My first participation in the blog phenomenon, in the form of a comment to Gale on Obama vs. McCain.

I am so interested in this election because it seems as if the voters actually have to deliberate before casting their ballet, as opposed to simply voting by party line. Isn't this what genuine political life is about? We are supposed to have a moment where we decide what the common good is. Indeed, this is almost touching.

What is truly worthwhile in the political life of free citizens ought to be the moment of transition and transformation. In that sense Obama is right to mobilize the word "change" in his campaign. I would add a qualification, however. A flippant "change" (as in the case of an overnight religious conversion, or the sudden inclusion of Japanese people in the category of Aryans under the Third Reich) is not nearly as interesting as a change that comes about after a moment of deliberation. The fact that people might be asked to think for once before making up their minds: weighing the pros and cons, perhaps, but more important, seeing the world they know from different angles.

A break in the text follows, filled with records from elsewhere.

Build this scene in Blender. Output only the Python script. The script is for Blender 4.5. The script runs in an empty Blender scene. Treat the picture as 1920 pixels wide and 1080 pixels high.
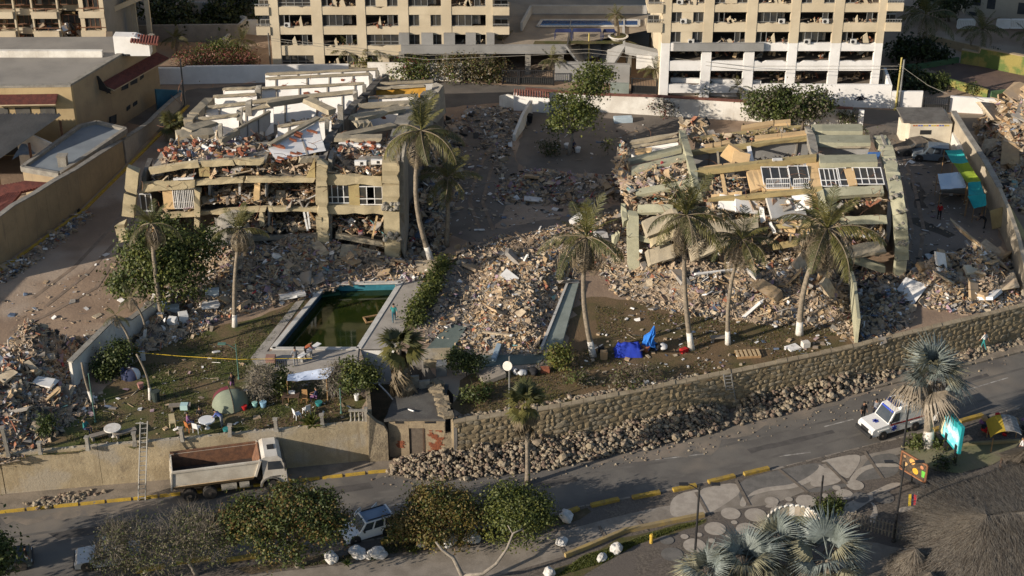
import bpy,math,random
import numpy as np
from mathutils import Vector,Matrix,Euler,noise as mnoise
from mathutils.geometry import tessellate_polygon
# ----- camera, light, exposure
scene=bpy.context.scene
COL=scene.collection
CAM_H=71.0
TILT=math.radians(29.0)
FPX=3100.0
cam_data=bpy.data.cameras.new('camera')
cam_data.sensor_width=36.0
cam_data.lens=36.0*FPX/1920.0
cam_data.clip_start=1.0
cam_data.clip_end=3000.0
cam=bpy.data.objects.new('camera',cam_data)
cam.location=(0,0,CAM_H)
cam.rotation_euler=(math.radians(90)-TILT,0,0)
COL.objects.link(cam)
scene.camera=cam
SUN_EL=math.radians(19.0)
SUN_AZ=math.radians(29.0)
world=bpy.data.worlds.new('World')
scene.world=world
world.use_nodes=True
wn=world.node_tree.nodes
wl=world.node_tree.links
wn.clear()
sky=wn.new('ShaderNodeTexSky')
sky.sky_type='NISHITA'
sky.sun_disc=False
sky.sun_elevation=SUN_EL
sky.sun_rotation=math.atan2(-math.cos(SUN_AZ),-math.sin(SUN_AZ))
sky.air_density=1.0
sky.dust_density=1.0
bg=wn.new('ShaderNodeBackground')
bg.inputs['Strength'].default_value=0.104
wo=wn.new('ShaderNodeOutputWorld')
wl.new(sky.outputs[0],bg.inputs[0])
wl.new(bg.outputs[0],wo.inputs[0])
sun_data=bpy.data.lights.new('sun','SUN')
sun_data.energy=5.0
sun_data.angle=math.radians(0.5)
sun_data.color=(1.0,0.89,0.75)
sun=bpy.data.objects.new('sun',sun_data)
sd=Vector((math.cos(SUN_AZ)*math.cos(SUN_EL),math.sin(SUN_AZ)*math.cos(SUN_EL),-math.sin(SUN_EL)))
sun.rotation_euler=sd.to_track_quat('-Z','Y').to_euler()
sun.location=(-60,60,90)
COL.objects.link(sun)
scene.view_settings.view_transform='Standard'
scene.view_settings.look='None'
scene.view_settings.exposure=0.44
scene.view_settings.gamma=1.0
scene.view_settings.use_curve_mapping=False
# ----- survey helpers
T=3.3
CT,ST=math.cos(TILT),math.sin(TILT)
def P(u,v,z=T):
 """World point where the sight line through photo point (u, v) meets height z."""
 y=(540.0-v)/FPX
 r=((u-960.0)/FPX,CT+y*ST,-ST+y*CT)
 t=(z-CAM_H)/r[2]
 return Vector((r[0]*t,r[1]*t,z))
def Q(u,v,Y):
 """World point on that sight line at distance Y (used to read heights off known distances)."""
 y=(540.0-v)/FPX
 r=((u-960.0)/FPX,CT+y*ST,-ST+y*CT)
 t=Y/r[1]
 return Vector((r[0]*t,Y,CAM_H+r[2]*t))
def hgt(u,v_base,v_top,z=T):
 return Q(u,v_top,P(u,v_base,z).y).z-z
def rnd(a,b):
 return random.uniform(a,b)
random.seed(11)
np.random.seed(11)
# ----- materials
MATS={}
def _mix(nt,a,b,fac,blend='MIX'):
 n=nt.nodes.new('ShaderNodeMix')
 n.data_type='RGBA'
 n.blend_type=blend
 for sock,val in ((n.inputs[6],a),(n.inputs[7],b)):
  if isinstance(val,(tuple,list)):
   sock.default_value=(val[0],val[1],val[2],1)
  else :
   nt.links.new(val,sock)
 if isinstance(fac,(int,float)):
  n.inputs[0].default_value=fac
 else :
  nt.links.new(fac,n.inputs[0])
 return n.outputs[2]
def _noise(nt,vec,scale,detail=5.0,rough=0.6):
 n=nt.nodes.new('ShaderNodeTexNoise')
 n.inputs['Scale'].default_value=scale
 n.inputs['Detail'].default_value=detail
 n.inputs['Roughness'].default_value=rough
 nt.links.new(vec,n.inputs['Vector'])
 return n.outputs['Fac']
def _ramp(nt,fac,lo,hi):
 n=nt.nodes.new('ShaderNodeMapRange')
 n.inputs[1].default_value=lo
 n.inputs[2].default_value=hi
 n.interpolation_type='SMOOTHSTEP'
 nt.links.new(fac,n.inputs[0])
 return n.outputs[0]
def _map(nt,vec,scale,rot=(0,0,0)):
 n=nt.nodes.new('ShaderNodeMapping')
 n.inputs['Scale'].default_value=scale
 n.inputs['Rotation'].default_value=rot
 nt.links.new(vec,n.inputs['Vector'])
 return n.outputs[0]
def M(name,col,col2=None,scale=1.2,lo=0.35,hi=0.65,fine=0.0,rough=0.9,bump=0.0,bscale=9.0,streak=None,stain=None,metal=0.0,spec=0.25,trans=0.0,big=None):
 """Procedural surface: a base colour broken by noise, optional drip streaks, blotches and relief."""
 if name in MATS:
  return MATS[name]
 m=bpy.data.materials.new(name)
 m.use_nodes=True
 nt=m.node_tree
 b=nt.nodes['Principled BSDF']
 b.inputs['Roughness'].default_value=rough
 b.inputs['Metallic'].default_value=metal
 b.inputs['Specular IOR Level'].default_value=spec
 geo=nt.nodes.new('ShaderNodeNewGeometry')
 pos=geo.outputs['Position']
 c=col
 if col2 is None:
  col2=tuple(x*0.72 for x in col)
 f=_ramp(nt,_noise(nt,pos,scale),lo,hi)
 c=_mix(nt,col,col2,f)
 if big:
  c=_mix(nt,c,big[0],_ramp(nt,_noise(nt,pos,big[1],3.0),big[2],big[3]))
 if fine:
  f2=_ramp(nt,_noise(nt,pos,14.0,4.0,0.7),0.3,0.7)
  c=_mix(nt,c,tuple(x*(1-fine) for x in col2),f2) if False else _mix(nt,c,(1-fine,)*3,f2,'MULTIPLY')
 if stain:
  c=_mix(nt,c,stain[0],_ramp(nt,_noise(nt,pos,stain[1],6.0,0.65),stain[2],stain[2]+0.08))
 if streak:
  sv=_map(nt,pos,(2.2,2.2,0.18))
  c=_mix(nt,c,streak[0],_ramp(nt,_noise(nt,sv,1.3,5.0,0.65),streak[1],streak[1]+0.2))
 nt.links.new(c,b.inputs['Base Color'])
 if bump:
  bn=nt.nodes.new('ShaderNodeBump')
  bn.inputs['Distance'].default_value=bump
  bn.inputs['Strength'].default_value=0.9
  nt.links.new(_noise(nt,pos,bscale,6.0,0.65),bn.inputs['Height'])
  nt.links.new(bn.outputs[0],b.inputs['Normal'])
 MATS[name]=m
 return m
def leaf_mat(name,col,col2,scale=0.9,trans=0.25,rough=0.55):
 if name in MATS:
  return MATS[name]
 m=bpy.data.materials.new(name)
 m.use_nodes=True
 nt=m.node_tree
 b=nt.nodes['Principled BSDF']
 b.inputs['Roughness'].default_value=rough
 b.inputs['Specular IOR Level'].default_value=0.3
 geo=nt.nodes.new('ShaderNodeNewGeometry')
 f=_ramp(nt,_noise(nt,geo.outputs['Position'],scale,4.0),0.35,0.65)
 c=_mix(nt,col,col2,f)
 c=_mix(nt,c,(0.75,0.75,0.75),_ramp(nt,_noise(nt,geo.outputs['Position'],7.0,2.0),0.35,0.65),'MULTIPLY')
 nt.links.new(c,b.inputs['Base Color'])
 tr=nt.nodes.new('ShaderNodeBsdfTranslucent')
 nt.links.new(c,tr.inputs['Color'])
 mx=nt.nodes.new('ShaderNodeMixShader')
 mx.inputs[0].default_value=trans
 nt.links.new(b.outputs[0],mx.inputs[1])
 nt.links.new(tr.outputs[0],mx.inputs[2])
 out=nt.nodes['Material Output']
 nt.links.new(mx.outputs[0],out.inputs['Surface'])
 MATS[name]=m
 return m
# ----- mesh builder
BOXF=[(0,3,2,1),(4,5,6,7),(0,1,5,4),(1,2,6,5),(2,3,7,6),(3,0,4,7)]
class MB:
 def __init__(s):
  s.v,s.f,s.m=[],[],[]
 def add(s,vs,fs,mi=0):
  n=len(s.v)
  s.v.extend([tuple(p) for p in vs])
  s.f.extend([tuple(i+n for i in f) for f in fs])
  s.m.extend([mi]*len(fs))
  return s
 def box(s,c,d,rz=0.0,mi=0,R=None):
  hx,hy,hz=d[0]/2,d[1]/2,d[2]/2
  pts=[Vector(p) for p in ((-hx,-hy,-hz),(hx,-hy,-hz),(hx,hy,-hz),(-hx,hy,-hz),(-hx,-hy,hz),(hx,-hy,hz),(hx,hy,hz),(-hx,hy,hz))]
  Rm=R if R is not None else Matrix.Rotation(rz,3,'Z')
  c=Vector(c)
  return s.add([Rm@p+c for p in pts],BOXF,mi)
 def beam(s,a,b,w,h,up=(0,0,1),mi=0,off=(0.0,0.0)):
  """Box running from a to b: w across, h along up; off shifts it (across, up) in units of w and h."""
  a,b=Vector(a),Vector(b)
  d=(b-a).normalized()
  up=Vector(up)
  x=d.cross(up)
  if x.length<1e-5:
   x=Vector((1,0,0))
  x.normalize()
  y=x.cross(d).normalized()
  a=a+x*w*off[0]+y*h*off[1]
  b=b+x*w*off[0]+y*h*off[1]
  x,y=x*w/2,y*h/2
  return s.add([a-x-y,a+x-y,b+x-y,b-x-y,a-x+y,a+x+y,b+x+y,b-x+y],BOXF,mi)
 def slab(s,quad,vec,mi=0):
  """Thick plate: quad (4 points) pushed along vec."""
  q=[Vector(p) for p in quad]
  vec=Vector(vec)
  n=len(q)
  fs=[tuple(range(n-1,-1,-1)),tuple(range(n,2*n))]
  for i in range(n):
   j=(i+1)%n
   fs.append((i,j,n+j,n+i))
  return s.add(q+[p+vec for p in q],fs,mi)
 def tube(s,pts,r,n=6,mi=0,cap=True):
  pts=[Vector(p) for p in pts]
  if not isinstance(r,(list,tuple)):
   r=[r]*len(pts)
  rings=[]
  ref=Vector((0,0,1))
  for i,p in enumerate(pts):
   d=(pts[min(i+1,len(pts)-1)]-pts[max(i-1,0)]).normalized()
   if abs(d.dot(ref))>0.95:
    ref=Vector((1,0,0)) if abs(d.x)<0.9 else Vector((0,1,0))
   x=d.cross(ref).normalized()
   y=x.cross(d)
   ref=y
   rings.append([p+(x*math.cos(2*math.pi*k/n)+y*math.sin(2*math.pi*k/n))*r[i] for k in range(n)])
  vs=[q for ring in rings for q in ring]
  fs=[]
  for i in range(len(pts)-1):
   for k in range(n):
    k2=(k+1)%n
    fs.append((i*n+k,i*n+k2,(i+1)*n+k2,(i+1)*n+k))
  if cap:
   fs.append(tuple(range(n-1,-1,-1)))
   fs.append(tuple(range((len(pts)-1)*n,len(pts)*n)))
  return s.add(vs,fs,mi)
 def lathe(s,prof,c=(0,0,0),n=12,mi=0,sx=1.0,sy=1.0):
  """prof: (radius, z) from bottom to top."""
  c=Vector(c)
  vs,fs=[],[]
  for r,z in prof:
   for k in range(n):
    a=2*math.pi*k/n
    vs.append(c+Vector((r*sx*math.cos(a),r*sy*math.sin(a),z)))
  for i in range(len(prof)-1):
   for k in range(n):
    k2=(k+1)%n
    fs.append((i*n+k,i*n+k2,(i+1)*n+k2,(i+1)*n+k))
  fs.append(tuple(range(n-1,-1,-1)))
  fs.append(tuple(range((len(prof)-1)*n,len(prof)*n)))
  return s.add(vs,fs,mi)
 def sheet(s,poly,z=None,mi=0,holes=()):
  """Flat polygon (may be concave, may have holes)."""
  loops=[[Vector((p[0],p[1],z if z is not None else p[2])) for p in poly]]
  for hl in holes:
   loops.append([Vector((p[0],p[1],z if z is not None else p[2])) for p in hl])
  tris=tessellate_polygon(loops)
  vs=[p for lp in loops for p in lp]
  out=[]
  for t in tris:
   a,b,c=vs[t[0]],vs[t[1]],vs[t[2]]
   if (b-a).cross(c-a).z<0:
    t=(t[0],t[2],t[1])
   out.append(tuple(t))
  return s.add(vs,out,mi)
 def prism(s,poly,z0,z1,mi=0):
  n=len(poly)
  area=sum(poly[i][0]*poly[(i+1)%n][1]-poly[(i+1)%n][0]*poly[i][1] for i in range(n))
  if area<0:
   poly=list(poly)[::-1]
  vs=[(p[0],p[1],z0) for p in poly]+[(p[0],p[1],z1) for p in poly]
  top=tessellate_polygon([[Vector((p[0],p[1],0)) for p in poly]])
  fs=[]
  for t in top:
   a,b,c=[Vector((poly[i][0],poly[i][1],0)) for i in t]
   if (b-a).cross(c-a).z<0:
    t=(t[0],t[2],t[1])
   fs.append(tuple(i+n for i in t))
   fs.append(tuple(reversed(t)))
  for i in range(n):
   j=(i+1)%n
   fs.append((i,j,n+j,n+i))
  return s.add(vs,fs,mi)
 def rock(s,c,r,seed=0,flat=0.8,mi=0,sub=1,rz=0.0):
  """Irregular stone from a perturbed icosphere."""
  vs,fs=ICO[sub]
  rg=random.Random(seed)
  ax=[rg.uniform(0.7,1.3),rg.uniform(0.7,1.3),flat*rg.uniform(0.8,1.2)]
  o=Vector((rg.uniform(0,50),rg.uniform(0,50),rg.uniform(0,50)))
  Rm=Euler((rg.uniform(-0.4,0.4),rg.uniform(-0.4,0.4),rg.uniform(0,6.3)+rz)).to_matrix()
  out=[]
  c=Vector(c)
  for p in vs:
   k=1+0.38*mnoise.noise(p*1.3+o)+0.12*mnoise.noise(p*3.5+o)
   q=Vector((p.x*ax[0],p.y*ax[1],p.z*ax[2]))*k*r
   out.append(Rm@q+c)
  return s.add(out,fs,mi)
 def mesh(s,name,mats,smooth=False,origin=None):
  me=bpy.data.meshes.new(name)
  v=s.v
  if origin is not None:
   ox,oy,oz=origin
   v=[(p[0]-ox,p[1]-oy,p[2]-oz) for p in v]
  me.from_pydata(v,[],s.f)
  for m in (mats if isinstance(mats,(list,tuple)) else [mats]):
   me.materials.append(m)
  if max(s.m,default=0)>0:
   me.polygons.foreach_set('material_index',s.m)
  if smooth:
   me.polygons.foreach_set('use_smooth',[True]*len(me.polygons))
  me.update()
  return me
 def build(s,name,mats,parent=None,smooth=False,origin=None):
  """Link as ONE object. With a parent, vertices are taken as local to it unless origin='world'."""
  if origin=='world':
   origin=parent.location if parent is not None else None
   if parent is not None and parent.parent is not None:
    origin=parent.location+parent.parent.location
  o=bpy.data.objects.new(name,s.mesh(name,mats,smooth,origin))
  COL.objects.link(o)
  o.parent=parent
  return o
def _ico():
 import bmesh
 out={}
 for k in (1,2,3):
  bm=bmesh.new()
  bmesh.ops.create_icosphere(bm,subdivisions=k,radius=1.0)
  bm.verts.ensure_lookup_table()
  out[k]=([v.co.copy() for v in bm.verts],[tuple(v.index for v in f.verts) for f in bm.faces])
  bm.free()
 return out
ICO=_ico()
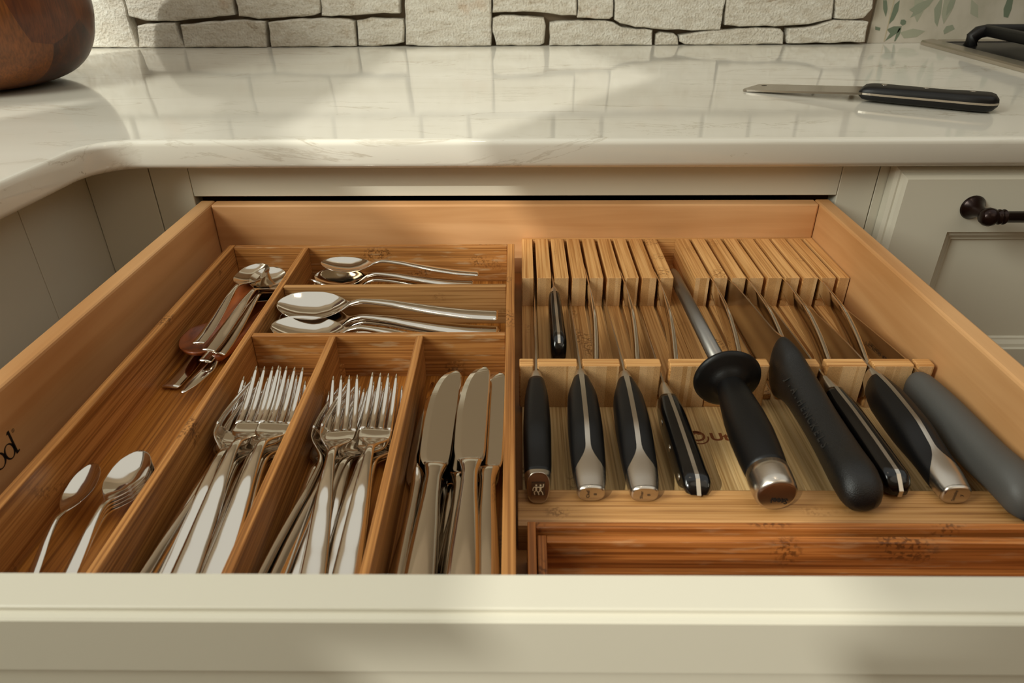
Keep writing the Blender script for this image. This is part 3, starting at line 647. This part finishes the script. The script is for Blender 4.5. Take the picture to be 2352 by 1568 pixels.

If Gale's stories about how some Republicans voted for Obama in the primary as first-time voters for the Democratic party in decades, then this is very, very interesting. I must say that I almost want this moment of deliberation and uncertainty to last as long as it possibly can.

JeremyC said...

Unfortunately my view of this election is less sanguine. I think that when McCain and Obama run against each other, Obama will be viciously attacked by the right as a wacko leftist while McCain (and he has already started this process) steadily builds up his cred as a lovable guy who isn't THAT opposed to the "positive" parts (as no doubt some see them) of the Bush presidency. Note the reversal on the Bush tax cuts. It's already beginning.

Then, all of the good old fake issues from the culture wars will come up again and galvanize the inaccurately named "values voters" to vote for McCain. How much do you hate America, Mr. Obama? Why don't you want to save the unborn children? Why are you a pawn of the homosexual agenda?

Anyways, I think McCain can pull this off, no matter who wins the DNC nomination. Maybe it's just that the "Democralypse" (as Colbert puts it) is consuming the political news, but McCain seems to be passively waiting for the most politically advantageous platform for him to materialize.

gale said...

I like "Democralypse." What's their problem? Sometimes I long for a Karl Rove who could give orders that people would have to follow.

This became an issue with my caucus meeting, actually, when there was this period of 30 minutes where no one was in charge and no one stepped up to take charge . . . it seemed indicative of a larger problem. But that said, on a national level there must be Democratic power-brokers. Howard Dean? Where are you?